Kinematic significance of L tectonites in the footwall of a major terrane-bounding thrust fault, Klamath Mountains, California, USA

Detailed geologic mapping, cross-section reconstructions, strain analyses, and kinematic analyses, enable the reconstruction of a ∼one-kilometer-wide domain of L tectonites in the east–west-striking, subhorizontal to gently south-dipping Pigeon Point high-strain zone (PPHSZ) associated with a major thrust fault separating oceanic- and arc-affinity terranes in the Klamath Mountains, California. L tectonites are associated with: (1) a convex-upward warp of the upper high-strain-zone boundary, (2) a transition from mafic metavolcaniclastic rocks to micaceous quartzites, (3) folds subparallel with mineral lineations, (4) emplacement of synkinematic ultramafic/mafic intrusive bodies, and (5) a local temperature increase from greenschist- to amphibolite-facies conditions. Pure-shear-dominated deformation accommodated zone-normal shortening and transport-parallel elongation coupled with subordinate top-to-the-west-directed, thrust-style simple shear.
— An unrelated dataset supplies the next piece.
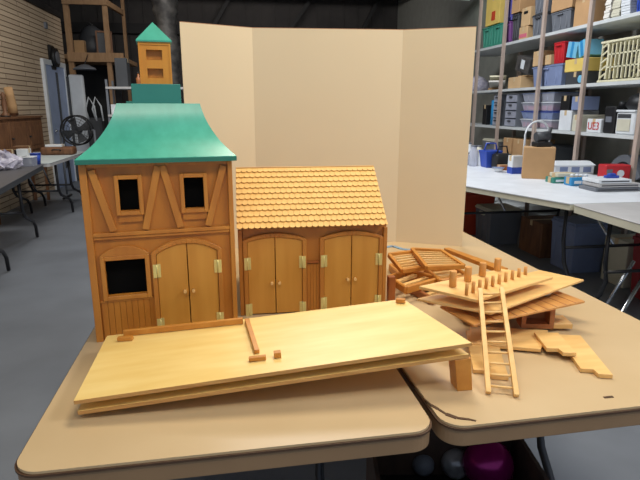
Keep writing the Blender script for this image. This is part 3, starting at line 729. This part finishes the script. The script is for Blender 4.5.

L tectonite formation was controlled by the shape of the high-strain-zone boundary driving lateral flow into the apex of the lens-shaped zone in response to a favorable kinematic geometry and bulk strain in the constrictional field. Localized magmatic heating best explains the shape of the high-strain-zone boundary, but L tectonites are not partitioned into a single rheological domain. During terrane amalgamation strain-path partitioning occurred with localized top-to-the-west-directed simple shear partitioned into a structurally overlying thrust zone and pure-shear-dominated subvertical shortening and transport-parallel elongation partitioned into the PPHSZ.